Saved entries
□ □ □
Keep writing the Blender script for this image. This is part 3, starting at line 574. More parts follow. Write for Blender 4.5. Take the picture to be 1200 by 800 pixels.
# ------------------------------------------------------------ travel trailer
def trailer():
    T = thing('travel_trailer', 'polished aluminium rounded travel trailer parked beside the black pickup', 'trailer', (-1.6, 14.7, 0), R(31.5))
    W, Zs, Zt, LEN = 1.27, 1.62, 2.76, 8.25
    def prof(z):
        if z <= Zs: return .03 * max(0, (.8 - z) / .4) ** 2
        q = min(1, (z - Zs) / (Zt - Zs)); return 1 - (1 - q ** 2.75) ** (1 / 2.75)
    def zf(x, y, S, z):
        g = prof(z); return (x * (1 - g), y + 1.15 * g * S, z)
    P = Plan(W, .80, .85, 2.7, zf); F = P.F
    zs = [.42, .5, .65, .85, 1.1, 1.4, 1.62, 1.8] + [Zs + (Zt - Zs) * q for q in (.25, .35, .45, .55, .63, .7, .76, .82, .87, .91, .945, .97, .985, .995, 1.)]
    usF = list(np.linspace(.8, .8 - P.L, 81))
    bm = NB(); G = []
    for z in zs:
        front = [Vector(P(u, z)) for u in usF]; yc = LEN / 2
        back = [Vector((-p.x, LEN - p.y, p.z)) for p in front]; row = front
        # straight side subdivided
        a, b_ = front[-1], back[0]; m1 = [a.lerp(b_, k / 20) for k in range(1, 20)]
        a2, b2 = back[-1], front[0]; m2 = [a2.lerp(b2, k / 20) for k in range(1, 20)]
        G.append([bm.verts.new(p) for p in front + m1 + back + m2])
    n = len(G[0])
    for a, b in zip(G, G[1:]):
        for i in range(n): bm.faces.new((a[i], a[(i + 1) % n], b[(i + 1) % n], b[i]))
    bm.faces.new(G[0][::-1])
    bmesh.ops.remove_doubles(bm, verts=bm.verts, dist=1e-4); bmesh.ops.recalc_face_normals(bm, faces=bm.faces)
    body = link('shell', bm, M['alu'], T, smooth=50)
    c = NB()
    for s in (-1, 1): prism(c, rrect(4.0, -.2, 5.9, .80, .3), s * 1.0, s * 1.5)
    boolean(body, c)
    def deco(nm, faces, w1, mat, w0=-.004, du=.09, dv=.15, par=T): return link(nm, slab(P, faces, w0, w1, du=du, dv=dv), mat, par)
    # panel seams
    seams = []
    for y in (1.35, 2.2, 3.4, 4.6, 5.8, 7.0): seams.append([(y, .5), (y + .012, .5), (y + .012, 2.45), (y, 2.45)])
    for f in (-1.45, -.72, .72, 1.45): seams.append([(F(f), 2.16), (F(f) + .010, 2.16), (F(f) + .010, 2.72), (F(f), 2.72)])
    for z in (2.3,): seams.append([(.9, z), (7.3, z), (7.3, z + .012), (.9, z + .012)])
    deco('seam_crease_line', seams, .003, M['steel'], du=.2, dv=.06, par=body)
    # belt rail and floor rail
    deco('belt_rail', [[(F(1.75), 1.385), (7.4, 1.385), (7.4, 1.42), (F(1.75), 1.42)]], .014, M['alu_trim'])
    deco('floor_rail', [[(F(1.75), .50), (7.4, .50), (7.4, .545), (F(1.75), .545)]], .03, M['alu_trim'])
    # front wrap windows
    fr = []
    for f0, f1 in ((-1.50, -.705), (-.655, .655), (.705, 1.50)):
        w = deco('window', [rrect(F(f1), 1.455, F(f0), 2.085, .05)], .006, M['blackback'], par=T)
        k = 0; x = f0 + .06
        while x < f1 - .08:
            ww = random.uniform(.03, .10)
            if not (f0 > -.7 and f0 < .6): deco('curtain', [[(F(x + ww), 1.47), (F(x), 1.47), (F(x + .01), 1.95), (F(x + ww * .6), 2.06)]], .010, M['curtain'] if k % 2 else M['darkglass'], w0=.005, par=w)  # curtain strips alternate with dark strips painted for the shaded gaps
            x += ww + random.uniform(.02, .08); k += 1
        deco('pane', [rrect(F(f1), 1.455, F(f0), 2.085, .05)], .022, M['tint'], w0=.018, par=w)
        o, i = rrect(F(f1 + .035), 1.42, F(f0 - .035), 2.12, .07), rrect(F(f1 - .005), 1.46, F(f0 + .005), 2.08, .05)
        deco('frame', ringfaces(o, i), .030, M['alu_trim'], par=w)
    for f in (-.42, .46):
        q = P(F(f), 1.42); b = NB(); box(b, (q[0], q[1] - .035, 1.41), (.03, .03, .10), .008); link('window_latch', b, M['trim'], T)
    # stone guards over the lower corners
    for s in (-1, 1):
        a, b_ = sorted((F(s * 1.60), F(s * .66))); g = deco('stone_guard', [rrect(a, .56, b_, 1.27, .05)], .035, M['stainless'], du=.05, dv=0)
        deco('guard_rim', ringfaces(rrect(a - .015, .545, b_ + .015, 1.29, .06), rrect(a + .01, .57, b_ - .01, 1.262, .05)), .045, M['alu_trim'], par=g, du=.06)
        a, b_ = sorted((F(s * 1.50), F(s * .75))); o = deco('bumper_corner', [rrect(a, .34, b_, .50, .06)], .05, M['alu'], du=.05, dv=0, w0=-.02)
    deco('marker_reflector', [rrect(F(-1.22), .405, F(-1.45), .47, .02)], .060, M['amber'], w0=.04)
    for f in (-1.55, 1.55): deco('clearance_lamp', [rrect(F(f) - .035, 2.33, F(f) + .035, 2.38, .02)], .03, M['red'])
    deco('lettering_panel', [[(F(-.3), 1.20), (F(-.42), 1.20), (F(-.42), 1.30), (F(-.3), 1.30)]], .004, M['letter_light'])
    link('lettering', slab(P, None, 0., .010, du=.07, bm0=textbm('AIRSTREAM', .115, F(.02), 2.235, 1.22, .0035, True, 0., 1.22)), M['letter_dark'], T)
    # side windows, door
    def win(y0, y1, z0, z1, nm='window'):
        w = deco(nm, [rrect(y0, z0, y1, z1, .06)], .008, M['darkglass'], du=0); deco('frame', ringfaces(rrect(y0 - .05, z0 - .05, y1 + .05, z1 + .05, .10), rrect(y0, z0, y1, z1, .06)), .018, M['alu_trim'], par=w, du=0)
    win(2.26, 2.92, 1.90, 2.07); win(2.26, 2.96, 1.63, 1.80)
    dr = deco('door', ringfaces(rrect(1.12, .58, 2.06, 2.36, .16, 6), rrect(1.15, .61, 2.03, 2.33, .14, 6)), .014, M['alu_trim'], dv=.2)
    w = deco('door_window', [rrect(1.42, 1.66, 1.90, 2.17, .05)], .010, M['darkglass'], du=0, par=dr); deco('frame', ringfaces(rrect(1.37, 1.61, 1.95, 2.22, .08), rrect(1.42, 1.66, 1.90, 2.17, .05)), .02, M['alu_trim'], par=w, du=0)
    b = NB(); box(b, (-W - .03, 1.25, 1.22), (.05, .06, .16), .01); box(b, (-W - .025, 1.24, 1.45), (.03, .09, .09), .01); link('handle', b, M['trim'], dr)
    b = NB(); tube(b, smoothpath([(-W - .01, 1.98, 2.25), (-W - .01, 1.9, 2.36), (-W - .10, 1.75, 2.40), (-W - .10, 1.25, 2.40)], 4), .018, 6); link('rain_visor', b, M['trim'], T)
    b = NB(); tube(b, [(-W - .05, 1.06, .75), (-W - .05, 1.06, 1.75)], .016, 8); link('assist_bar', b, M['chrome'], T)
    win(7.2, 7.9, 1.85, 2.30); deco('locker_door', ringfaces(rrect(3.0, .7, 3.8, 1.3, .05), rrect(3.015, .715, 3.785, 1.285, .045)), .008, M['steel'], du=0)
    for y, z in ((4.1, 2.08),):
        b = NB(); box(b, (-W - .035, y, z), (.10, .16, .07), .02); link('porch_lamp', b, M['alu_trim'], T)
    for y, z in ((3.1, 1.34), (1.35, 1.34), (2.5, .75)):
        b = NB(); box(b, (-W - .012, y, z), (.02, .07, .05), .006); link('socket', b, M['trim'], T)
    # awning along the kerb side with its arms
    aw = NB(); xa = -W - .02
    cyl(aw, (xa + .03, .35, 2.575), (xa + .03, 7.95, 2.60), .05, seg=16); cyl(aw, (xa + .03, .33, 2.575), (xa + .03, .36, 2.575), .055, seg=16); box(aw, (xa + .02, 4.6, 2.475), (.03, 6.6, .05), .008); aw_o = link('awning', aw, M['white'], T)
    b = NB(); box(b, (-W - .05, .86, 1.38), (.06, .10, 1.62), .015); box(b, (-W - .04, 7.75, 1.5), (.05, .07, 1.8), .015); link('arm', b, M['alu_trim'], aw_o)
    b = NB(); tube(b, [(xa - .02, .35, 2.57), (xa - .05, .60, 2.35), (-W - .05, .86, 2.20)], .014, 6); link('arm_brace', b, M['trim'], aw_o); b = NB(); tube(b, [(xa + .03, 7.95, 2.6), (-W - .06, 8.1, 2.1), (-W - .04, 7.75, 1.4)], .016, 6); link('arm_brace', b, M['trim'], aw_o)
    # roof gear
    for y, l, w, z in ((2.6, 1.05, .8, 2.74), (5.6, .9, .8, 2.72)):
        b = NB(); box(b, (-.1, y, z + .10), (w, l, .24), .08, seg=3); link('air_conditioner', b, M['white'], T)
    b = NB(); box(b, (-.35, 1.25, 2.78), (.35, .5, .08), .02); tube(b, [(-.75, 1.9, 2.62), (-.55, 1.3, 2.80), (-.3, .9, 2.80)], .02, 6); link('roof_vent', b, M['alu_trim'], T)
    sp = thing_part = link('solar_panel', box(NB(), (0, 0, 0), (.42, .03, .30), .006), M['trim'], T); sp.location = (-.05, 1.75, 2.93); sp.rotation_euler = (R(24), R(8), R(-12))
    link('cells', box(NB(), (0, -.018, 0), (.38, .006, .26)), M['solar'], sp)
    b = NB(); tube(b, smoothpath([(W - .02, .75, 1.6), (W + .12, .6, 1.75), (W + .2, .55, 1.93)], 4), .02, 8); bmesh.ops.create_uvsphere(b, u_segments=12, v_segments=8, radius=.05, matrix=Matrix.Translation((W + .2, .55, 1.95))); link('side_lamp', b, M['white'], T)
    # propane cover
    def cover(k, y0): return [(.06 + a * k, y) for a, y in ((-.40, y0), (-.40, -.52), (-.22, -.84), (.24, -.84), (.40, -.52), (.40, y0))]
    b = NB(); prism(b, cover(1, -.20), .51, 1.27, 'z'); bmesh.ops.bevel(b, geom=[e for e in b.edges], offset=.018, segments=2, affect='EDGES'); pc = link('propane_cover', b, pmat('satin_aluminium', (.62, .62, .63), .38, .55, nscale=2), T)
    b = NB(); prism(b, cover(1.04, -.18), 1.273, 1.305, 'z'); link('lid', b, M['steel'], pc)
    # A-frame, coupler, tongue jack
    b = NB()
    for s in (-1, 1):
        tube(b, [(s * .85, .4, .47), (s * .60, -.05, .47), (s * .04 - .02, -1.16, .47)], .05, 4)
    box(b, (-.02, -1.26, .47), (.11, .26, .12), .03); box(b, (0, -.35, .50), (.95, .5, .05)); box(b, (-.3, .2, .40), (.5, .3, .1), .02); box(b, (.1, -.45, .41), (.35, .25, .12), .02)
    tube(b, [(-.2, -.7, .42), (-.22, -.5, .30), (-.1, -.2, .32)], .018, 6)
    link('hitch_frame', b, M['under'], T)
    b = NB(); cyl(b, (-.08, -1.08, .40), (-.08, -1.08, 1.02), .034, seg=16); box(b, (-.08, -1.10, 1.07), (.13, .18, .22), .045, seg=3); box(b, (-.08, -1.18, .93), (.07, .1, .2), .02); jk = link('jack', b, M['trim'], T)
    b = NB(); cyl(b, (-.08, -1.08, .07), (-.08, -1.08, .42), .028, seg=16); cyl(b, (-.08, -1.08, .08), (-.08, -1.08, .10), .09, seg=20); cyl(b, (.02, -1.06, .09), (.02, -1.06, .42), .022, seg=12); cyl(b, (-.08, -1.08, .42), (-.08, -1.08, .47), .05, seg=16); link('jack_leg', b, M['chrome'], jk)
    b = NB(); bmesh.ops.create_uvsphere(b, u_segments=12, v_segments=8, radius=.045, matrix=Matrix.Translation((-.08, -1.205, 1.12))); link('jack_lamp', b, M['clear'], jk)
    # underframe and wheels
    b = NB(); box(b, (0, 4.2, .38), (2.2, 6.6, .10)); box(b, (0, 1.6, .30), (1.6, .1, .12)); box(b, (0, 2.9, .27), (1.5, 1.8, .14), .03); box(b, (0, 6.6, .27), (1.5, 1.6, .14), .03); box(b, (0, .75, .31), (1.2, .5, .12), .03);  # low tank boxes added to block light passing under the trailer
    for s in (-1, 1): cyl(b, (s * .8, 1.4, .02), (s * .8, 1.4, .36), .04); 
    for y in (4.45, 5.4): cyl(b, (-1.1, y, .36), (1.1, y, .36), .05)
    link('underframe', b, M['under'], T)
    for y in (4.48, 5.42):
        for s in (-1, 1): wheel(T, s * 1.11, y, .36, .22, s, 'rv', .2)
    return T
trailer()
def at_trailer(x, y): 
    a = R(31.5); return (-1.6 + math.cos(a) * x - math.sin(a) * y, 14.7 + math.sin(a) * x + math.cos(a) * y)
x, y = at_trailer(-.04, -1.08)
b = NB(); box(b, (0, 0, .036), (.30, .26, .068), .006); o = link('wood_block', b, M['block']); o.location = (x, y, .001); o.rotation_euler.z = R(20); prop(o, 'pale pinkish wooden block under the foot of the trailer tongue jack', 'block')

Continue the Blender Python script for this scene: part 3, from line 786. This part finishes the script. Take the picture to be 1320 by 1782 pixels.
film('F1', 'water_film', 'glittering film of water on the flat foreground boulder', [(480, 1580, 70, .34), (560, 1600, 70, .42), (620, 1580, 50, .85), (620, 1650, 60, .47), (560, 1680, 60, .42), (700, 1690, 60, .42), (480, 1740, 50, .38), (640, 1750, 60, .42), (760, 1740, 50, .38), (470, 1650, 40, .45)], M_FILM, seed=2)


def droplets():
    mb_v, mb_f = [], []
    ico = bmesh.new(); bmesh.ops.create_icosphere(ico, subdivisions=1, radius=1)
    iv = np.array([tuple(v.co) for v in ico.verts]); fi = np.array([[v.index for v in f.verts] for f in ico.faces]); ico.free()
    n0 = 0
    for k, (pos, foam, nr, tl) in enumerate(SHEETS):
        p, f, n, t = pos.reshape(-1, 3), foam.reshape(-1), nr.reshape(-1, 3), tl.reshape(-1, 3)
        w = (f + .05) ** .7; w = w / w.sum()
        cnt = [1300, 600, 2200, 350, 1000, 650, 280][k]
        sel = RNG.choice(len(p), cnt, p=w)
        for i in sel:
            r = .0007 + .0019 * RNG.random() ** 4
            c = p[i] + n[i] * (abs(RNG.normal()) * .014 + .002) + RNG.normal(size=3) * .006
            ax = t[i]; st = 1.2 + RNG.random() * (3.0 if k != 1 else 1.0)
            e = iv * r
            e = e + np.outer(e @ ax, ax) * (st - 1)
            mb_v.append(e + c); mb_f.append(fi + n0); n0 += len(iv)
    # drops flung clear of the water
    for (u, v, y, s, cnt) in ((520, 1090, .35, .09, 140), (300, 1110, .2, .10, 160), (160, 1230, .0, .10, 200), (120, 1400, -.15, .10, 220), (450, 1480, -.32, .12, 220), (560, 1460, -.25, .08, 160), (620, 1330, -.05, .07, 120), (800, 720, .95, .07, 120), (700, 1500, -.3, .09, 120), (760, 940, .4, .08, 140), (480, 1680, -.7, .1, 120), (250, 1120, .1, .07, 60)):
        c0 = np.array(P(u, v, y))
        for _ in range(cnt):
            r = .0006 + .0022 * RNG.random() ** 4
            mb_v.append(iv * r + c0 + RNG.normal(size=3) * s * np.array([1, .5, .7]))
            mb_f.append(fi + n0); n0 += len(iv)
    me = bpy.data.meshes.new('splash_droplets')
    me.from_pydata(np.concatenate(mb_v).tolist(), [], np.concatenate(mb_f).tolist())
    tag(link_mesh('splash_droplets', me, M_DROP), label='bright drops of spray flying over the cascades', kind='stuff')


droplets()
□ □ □
| EXERCISE DIRECTIONS |
In the entries above, find lines with "This" and copy each.

| OUTPUT BELOW |
Keep writing the Blender script for this image. This is part 3, starting at line 574. More parts follow. Write for Blender 4.5. Take the picture to be 1200 by 800 pixels.
Continue the Blender Python script for this scene: part 3, from line 786. This part finishes the script. Take the picture to be 1320 by 1782 pixels.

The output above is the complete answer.